Como quiera que fuese, aquella mañana del 25 de enero de 1869 a todos los seminaristas y estudiantes de la Facultad de Teología se les había dado la jornada libre. A buen entendedor... Cuando, acompañado por el inspector de Seguridad y por un comisionado llegado de Madrid, el gobernador civil accedió al interior del templo, mantuvo un tenso careo con el responsable del Cabildo, el provisor y otros canónigos. También ordenó, además de que se le facilitara el acceso al archivo -que se encontraba en los claustros- que se cerraran a cal y canto las puertas. Sin embargo, aquel imperativo no se cumplió. ¿Fue deliberado? 

ensañamiento y muerte.
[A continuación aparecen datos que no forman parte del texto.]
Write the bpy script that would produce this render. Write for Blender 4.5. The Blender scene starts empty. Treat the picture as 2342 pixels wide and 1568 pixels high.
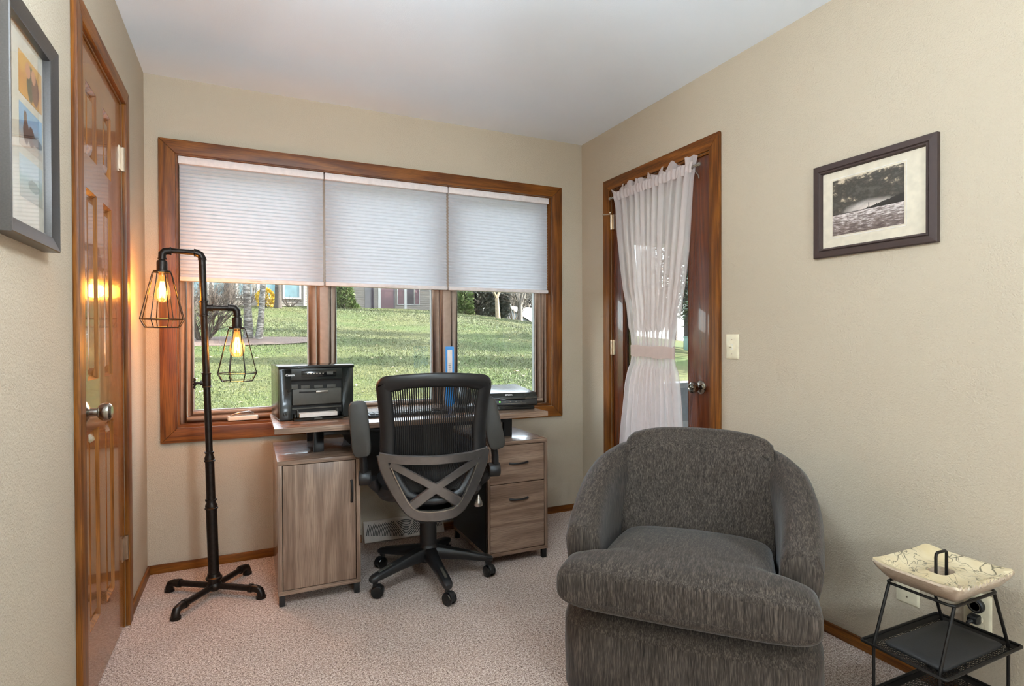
import bpy, bmesh, math, random
import numpy as np
from mathutils import Vector, Matrix, noise as mnoise
rnd = random.Random(7)
PI = math.pi
S = bpy.context.scene
COL = S.collection

# ------------------------------------------------------------------ camera
cam_d = bpy.data.cameras.new('camera')
cam_d.sensor_width = 36.0
cam_d.lens = 1293.455 / 2342.0 * 36.0
cam_d.clip_start = 0.05
cam_d.clip_end = 300
cam = bpy.data.objects.new('camera', cam_d)
COL.objects.link(cam)
S.camera = cam
YAW, PITCH, ROLL = 0.437208, -0.007558, -0.003693
fw = Vector((math.sin(YAW)*math.cos(PITCH), math.cos(YAW)*math.cos(PITCH), math.sin(PITCH)))
r0 = Vector((math.cos(YAW), -math.sin(YAW), 0))
u0 = r0.cross(fw)
rr = math.cos(ROLL)*r0 + math.sin(ROLL)*u0
uu = -math.sin(ROLL)*r0 + math.cos(ROLL)*u0
M = Matrix((rr, uu, -fw)).transposed().to_4x4()
M.translation = (0, 0, 1.145)
cam.matrix_world = M

# ------------------------------------------------------------------ light and exposure
SKY_STRENGTH = 1.5
SUN_STRENGTH = 38.0
CEIL_FILL_W = 44.0  # power of the added overhead fill
REAR_FILL_W = 80.0  # power of the added uplight fill
FILL_COL = (0.76, 0.90, 1.0)  # tint shared by the added fill lights
GLOBE_FILL_W = 95.0  # power of the added globe fill
BULB_W = 12.0
S.view_settings.view_transform = 'Standard'
S.view_settings.look = 'None'
S.view_settings.gamma = 1.0
S.view_settings.use_curve_mapping = False
S.view_settings.exposure = 0.17
S.cycles.max_bounces = 10
S.cycles.diffuse_bounces = 5
S.cycles.glossy_bounces = 4
S.cycles.transparent_max_bounces = 24
S.cycles.transmission_bounces = 6
S.cycles.sample_clamp_indirect = 6.0
S.cycles.use_adaptive_sampling = True
S.cycles.adaptive_threshold = 0.13
S.cycles.adaptive_min_samples = 16
S.cycles.caustics_reflective = False
S.cycles.caustics_refractive = False
SUN_DIR = Vector((-0.90, 0.20, -0.45)).normalized()     # the way sunlight travels

world = bpy.data.worlds.new('sky')
S.world = world
world.use_nodes = True
wt = world.node_tree
wt.nodes.clear()
wo = wt.nodes.new('ShaderNodeOutputWorld')
wb = wt.nodes.new('ShaderNodeBackground')
sk = wt.nodes.new('ShaderNodeTexSky')
sk.sky_type = 'NISHITA'
sk.sun_disc = False
sk.sun_elevation = math.asin(-SUN_DIR.z)
sk.sun_rotation = math.atan2(-SUN_DIR.x, -SUN_DIR.y)
sk.air_density = 1.0
sk.dust_density = 2.0
hz = wt.nodes.new('ShaderNodeMix')
hz.data_type = 'RGBA'
hz.inputs[0].default_value = 0.6
hz.inputs[7].default_value = (4.6, 4.9, 5.2, 1)          # thin high haze
wt.links.new(sk.outputs[0], hz.inputs[6])
wt.links.new(hz.outputs[2], wb.inputs[0])
wb.inputs[1].default_value = SKY_STRENGTH
wt.links.new(wb.outputs[0], wo.inputs[0])

sd = bpy.data.lights.new('sun', 'SUN')
sd.energy = SUN_STRENGTH
sd.angle = 0.01
sd.color = (1.0, 0.95, 0.86)
so = bpy.data.objects.new('sun', sd)
so.rotation_euler = SUN_DIR.to_track_quat('-Z', 'Y').to_euler()
so.location = (20, 0, 20)
COL.objects.link(so)

# room measures
XL, XR, YB, YF, H = -0.4497, 2.0396, 3.2477, -2.6, 2.44
WX0, WX1, WZ0, WZ1 = -0.318, 1.803, 0.708, 2.066          # window opening

# ------------------------------------------------------------------ helpers
def L(r, g, b):
    def f(c):
        c /= 255.0
        return c/12.92 if c <= 0.04045 else ((c+0.055)/1.055)**2.4
    return (f(r), f(g), f(b), 1.0)

class NT:
    def __init__(s, name):
        s.m = bpy.data.materials.new(name)
        s.m.use_nodes = True
        s.t = s.m.node_tree
        s.b = s.t.nodes['Principled BSDF']
        s.out = s.t.nodes['Material Output']
    def n(s, kind, **kw):
        x = s.t.nodes.new('ShaderNode'+kind)
        for k, v in kw.items():
            if k.startswith('i_'):
                k = k[2:]
                x.inputs[int(k) if k.isdigit() else k.replace('_', ' ')].default_value = v
            else:
                setattr(x, k, v)
        return x
    def l(s, a, b):
        s.t.links.new(a, b)
    def coord(s, scale=(1, 1, 1), loc=(0, 0, 0), rot=(0, 0, 0)):
        c = s.n('TexCoord'); m = s.n('Mapping')
        m.inputs['Scale'].default_value = scale
        m.inputs['Location'].default_value = loc
        m.inputs['Rotation'].default_value = rot
        s.l(c.outputs['Object'], m.inputs['Vector'])
        return m.outputs[0]
    def noise(s, vec, scale, detail=3, rough=0.5, dist=0):
        x = s.n('TexNoise')
        x.inputs['Scale'].default_value = scale
        x.inputs['Detail'].default_value = detail
        x.inputs['Roughness'].default_value = rough
        x.inputs['Distortion'].default_value = dist
        s.l(vec, x.inputs['Vector'])
        return x.outputs['Fac']
    def ramp(s, fac, stops):
        x = s.n('ValToRGB')
        e = x.color_ramp.elements
        while len(e) < len(stops): e.new(0.5)
        for k, (p, c) in enumerate(stops):
            e[k].position = p; e[k].color = c
        s.l(fac, x.inputs[0])
        return x.outputs[0]
    def mix(s, fac, a, b, mode='MIX'):
        x = s.n('Mix', data_type='RGBA', blend_type=mode)
        for i, v in ((0, fac), (6, a), (7, b)):
            if hasattr(v, 'is_output'): s.l(v, x.inputs[i])
            else: x.inputs[i].default_value = v
        return x.outputs[2]
    def math(s, op, a, b=0.0, clamp=False):
        x = s.n('Math', operation=op, use_clamp=clamp)
        for i, v in ((0, a), (1, b)):
            if hasattr(v, 'is_output'): s.l(v, x.inputs[i])
            else: x.inputs[i].default_value = v
        return x.outputs[0]
    def sep(s, vec):
        x = s.n('SeparateXYZ'); s.l(vec, x.inputs[0]); return x.outputs
    def bump(s, h, strength, dist=0.002):
        x = s.n('Bump')
        x.inputs['Strength'].default_value = strength
        x.inputs['Distance'].default_value = dist
        s.l(h, x.inputs['Height'])
        s.l(x.outputs[0], s.b.inputs['Normal'])
    def set(s, color=None, rough=None, metal=None, spec=None, coat=None, sheen=None):
        for k, v in (('Base Color', color), ('Roughness', rough), ('Metallic', metal), ('Specular IOR Level', spec), ('Coat Weight', coat), ('Sheen Weight', sheen)):
            if v is None: continue
            if hasattr(v, 'is_output'): s.l(v, s.b.inputs[k])
            else: s.b.inputs[k].default_value = v
        return s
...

En un instante, como impelida por un espíritu invisible, la turba irrumpió en el templo con una violencia sobrenatural, incontenible, cayendo sobre el malhadado gobernador. En pocos minutos, el político liberal quedó casi despedazado: fue salvajemente golpeado en todo el cuerpo e incluso recibió dos heridas mortales de un filo acerado que bien pudo ser un hacha. Si murió en el templo o en las escaleras de la Puerta del Sarmental no se sabrá nunca: sí que el cuerpo inmóvil fue arrastrado al exterior, donde continuó el ensañamiento sin que una sola voz se elevara para detener aquella infamia. 

El cuerpo yerto, desnudo y horriblemente mutilado del gobernor de Burgos quedó desmadejado en la escalinata mientras la multitud se dispersaba. Se dice que a Gutiérrez de Castro le fueron cortadas las orejas, e incluso que le castraron. Lo cierto es que hubo un ensañamiento rayano en el sadismo que nadie fue capaz de detener: ni siguiera los pasivos agentes del orden, que sólo intervinieron cuando el político liberal ya había expirado. Ese mismo día, el gobernador militar declaró el estado de guerra en Burgos. Existe una autopsia ‘oficial’ que dice que, en efecto, fue brutalmente golpeado, que le cortaron una oreja, que le quemaron la barba y que su cuerpo presentaba dos heridas por arma blanca, con toda probabilidad un hacha. 

En torno a cien personas fueron detenidas tras el asesinato del gobernador. Entre ellas, varios miembros del Cabildo, que a los pocos días quedaron en libertad. Una veintena de personas, la mayor parte gente humilde, jornaleros y desocupados, analfabetos todos, fueron juzgados. Pese a que varios testigos revelaron cuestiones esenciales, como que había agitadores provocando a la masa, gente armada, guardias civiles pasivos y un canónigo abriendo las puertas del claustro diciendo ‘ahí dentro está’, las penas fueron livianas para la época: una condena a garrote vil que terminó siendo conmutada y algunas sentencias de entre cinco y veinte años de prisión que nunca se llevaron a cabo. Ese mismo día, salió zumbando de Burgos con destino a Valladolid un joven seminarista llamado Andrés Manjón, futuro sacerdote y pedagogo. ¿Huyó por haber participado en la matanza o simplemente para tratar de alejarse de aquella espantosa experiencia? Lo cierto es que, tras el crimen, atravesó una fuerte crisis espiritual. Sus biógrafos afirman que el crimen de la Catedral marcó un antes y después en la vida del que sería fundador de las Escuelas del Ave María.

El ilustrador Vicente Urrabieta, testigo de aquel hecho atroz, empleó todo su talento para recrear el momento del crimen en la revista 'El Museo Universal', cuyo número del 21 de febrero de 1869 recogió el impresionante dibujo que también ilustra (aunque aquí coloreado) este reportaje. La Catedral de Burgos cerró sus puertas hasta el mes de marzo, en que se celebró una ceremonia de purificación en la que se lavó y limpió la sangre derramada.